RECORDED INFORMATION:
◇ ◇ ◇ ◇ ◇
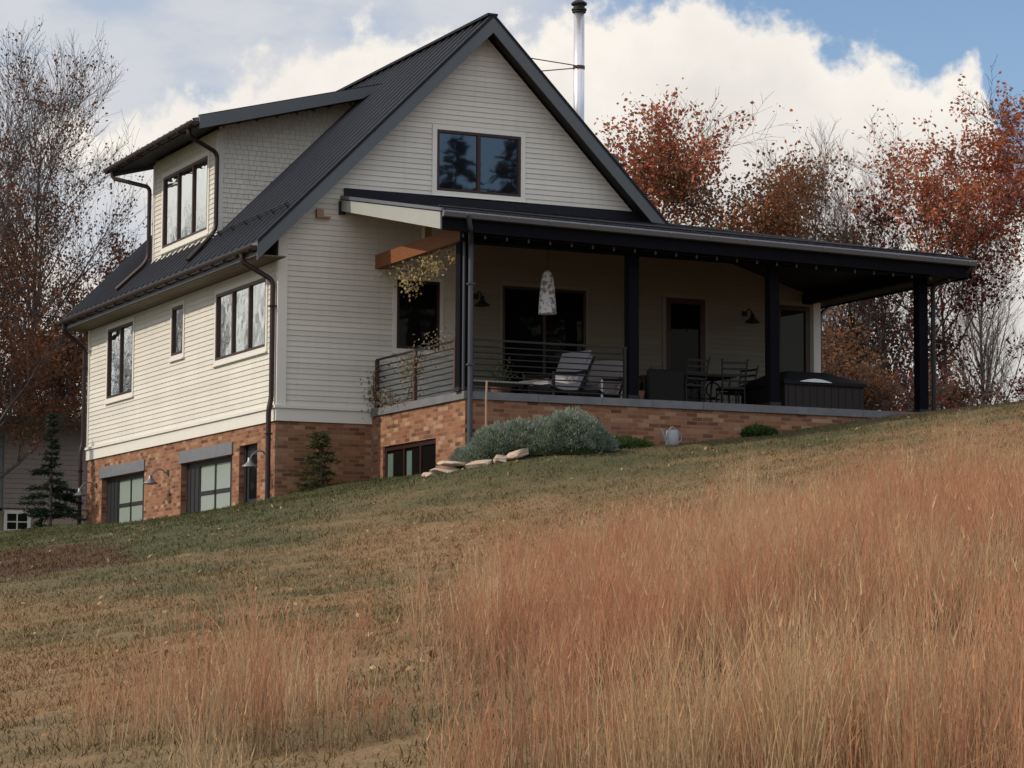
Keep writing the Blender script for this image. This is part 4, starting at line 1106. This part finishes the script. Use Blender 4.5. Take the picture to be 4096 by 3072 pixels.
def leaf_mesh(tg, n, size, seed, clump=0.25, zone=(0,1), keep=None):
    rg = np.random.default_rng(seed)
    P = []
    for pts, lev in tg.tips:
        a = np.array([tuple(p) for p in pts]); P.append(a[1:])
    P = np.concatenate(P)
    if keep is not None: P = P[keep(P)]
    # clumps: pick seeds then jitter
    sd_ = rg.integers(0, len(P), max(1, n//7)); off = rg.normal(0, clump*.6, (len(sd_),3)); j = rg.integers(0, len(sd_), n); c = P[sd_[j]]+off[j]+rg.normal(0, clump*.75, (n,3))
    d1 = rg.normal(size=(n,3)); d1 /= np.linalg.norm(d1, axis=1)[:,None]
    d2 = np.cross(d1, rg.normal(size=(n,3))); d2 /= np.linalg.norm(d2, axis=1)[:,None]
    s = size*rg.uniform(.55,1.35,n)[:,None]
    V = np.stack([c-d1*s*.5, c+d2*s*.36, c+d1*s*.5, c-d2*s*.36], 1).reshape(-1,3)
    return V, np.arange(n*4).reshape(-1,4)
def make_tree(name, label, cat, loc, tg, leaves=None, m_leaf=None, m_bark='bark', group=None):
    t = thing(name, label, cat, loc, group)
    tg.b.build('trunk', M[m_bark], t, (0,0,0), smooth=True)
    tg.tw.build('branches', M[m_bark], t, (0,0,0))
    if leaves is not None:
        o = big_mesh('crown', leaves[0], None, leaves[1], M[m_leaf]); o.parent = t
    return t
def place(x, y, sink=0.0): return (x, y, gzf(x, y)-sink)
GRP = 'autumn trees behind the house'
def spawn(src, label, loc, rz=0.0, s=1.0, sz=None, group=GRP):
    c = copy_tree(src); c.location = loc; c.rotation_euler = (0,0,rz); c.scale = (s, s, sz or s); c['label'] = label
    if group: c['group'] = group
    return c

# left: sparse tall trees with rusty leaves lower down
tg = TreeGen(11, 16.4, 1.0, 4, .17, .08, (48,14,10), up=.68, lratio=(.42,.5,.5), minr=.008, wide=1.12)
lowkeep = lambda P: RNG.uniform(size=len(P)) < np.clip(1.3-P[:,2]/10.5, .07, 1)
TL = make_tree('deciduous_tree', 'tall half-bare tree left of the house with rusty leaves low down', 'tree', place(3.3,31.0), tg, leaf_mesh(tg, 21000, .10, 1, .20, keep=lowkeep), 'leaf_brown', group=GRP)
TL.scale = (.84, .84, 1.0)
tg = TreeGen(12, 13.2, 1.0, 4, .15, .10, (38,13,10), up=.7, lratio=(.42,.5,.5), minr=.008, wide=1.15)
make_tree('deciduous_tree', 'half-bare tree with red-brown leaves at the left edge of the photo', 'tree', place(-0.4,22.8), tg, leaf_mesh(tg, 17000, .095, 2, .20, keep=lambda P: RNG.uniform(size=len(P)) < np.clip(1.35-P[:,2]/7.5, .06, 1)), 'leaf_brown', group=GRP)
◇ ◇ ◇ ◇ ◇
STATED EXERCISE:
Leave every image out, and retype the material exactly.

RESPONSE TO THE EXERCISE:
Keep writing the Blender script for this image. This is part 4, starting at line 1106. This part finishes the script. Use Blender 4.5. Take the picture to be 4096 by 3072 pixels.
def leaf_mesh(tg, n, size, seed, clump=0.25, zone=(0,1), keep=None):
    rg = np.random.default_rng(seed)
    P = []
    for pts, lev in tg.tips:
        a = np.array([tuple(p) for p in pts]); P.append(a[1:])
    P = np.concatenate(P)
    if keep is not None: P = P[keep(P)]
    # clumps: pick seeds then jitter
    sd_ = rg.integers(0, len(P), max(1, n//7)); off = rg.normal(0, clump*.6, (len(sd_),3)); j = rg.integers(0, len(sd_), n); c = P[sd_[j]]+off[j]+rg.normal(0, clump*.75, (n,3))
    d1 = rg.normal(size=(n,3)); d1 /= np.linalg.norm(d1, axis=1)[:,None]
    d2 = np.cross(d1, rg.normal(size=(n,3))); d2 /= np.linalg.norm(d2, axis=1)[:,None]
    s = size*rg.uniform(.55,1.35,n)[:,None]
    V = np.stack([c-d1*s*.5, c+d2*s*.36, c+d1*s*.5, c-d2*s*.36], 1).reshape(-1,3)
    return V, np.arange(n*4).reshape(-1,4)
def make_tree(name, label, cat, loc, tg, leaves=None, m_leaf=None, m_bark='bark', group=None):
    t = thing(name, label, cat, loc, group)
    tg.b.build('trunk', M[m_bark], t, (0,0,0), smooth=True)
    tg.tw.build('branches', M[m_bark], t, (0,0,0))
    if leaves is not None:
        o = big_mesh('crown', leaves[0], None, leaves[1], M[m_leaf]); o.parent = t
    return t
def place(x, y, sink=0.0): return (x, y, gzf(x, y)-sink)
GRP = 'autumn trees behind the house'
def spawn(src, label, loc, rz=0.0, s=1.0, sz=None, group=GRP):
    c = copy_tree(src); c.location = loc; c.rotation_euler = (0,0,rz); c.scale = (s, s, sz or s); c['label'] = label
    if group: c['group'] = group
    return c

# left: sparse tall trees with rusty leaves lower down
tg = TreeGen(11, 16.4, 1.0, 4, .17, .08, (48,14,10), up=.68, lratio=(.42,.5,.5), minr=.008, wide=1.12)
lowkeep = lambda P: RNG.uniform(size=len(P)) < np.clip(1.3-P[:,2]/10.5, .07, 1)
TL = make_tree('deciduous_tree', 'tall half-bare tree left of the house with rusty leaves low down', 'tree', place(3.3,31.0), tg, leaf_mesh(tg, 21000, .10, 1, .20, keep=lowkeep), 'leaf_brown', group=GRP)
TL.scale = (.84, .84, 1.0)
tg = TreeGen(12, 13.2, 1.0, 4, .15, .10, (38,13,10), up=.7, lratio=(.42,.5,.5), minr=.008, wide=1.15)
make_tree('deciduous_tree', 'half-bare tree with red-brown leaves at the left edge of the photo', 'tree', place(-0.4,22.8), tg, leaf_mesh(tg, 17000, .095, 2, .20, keep=lambda P: RNG.uniform(size=len(P)) < np.clip(1.35-P[:,2]/7.5, .06, 1)), 'leaf_brown', group=GRP)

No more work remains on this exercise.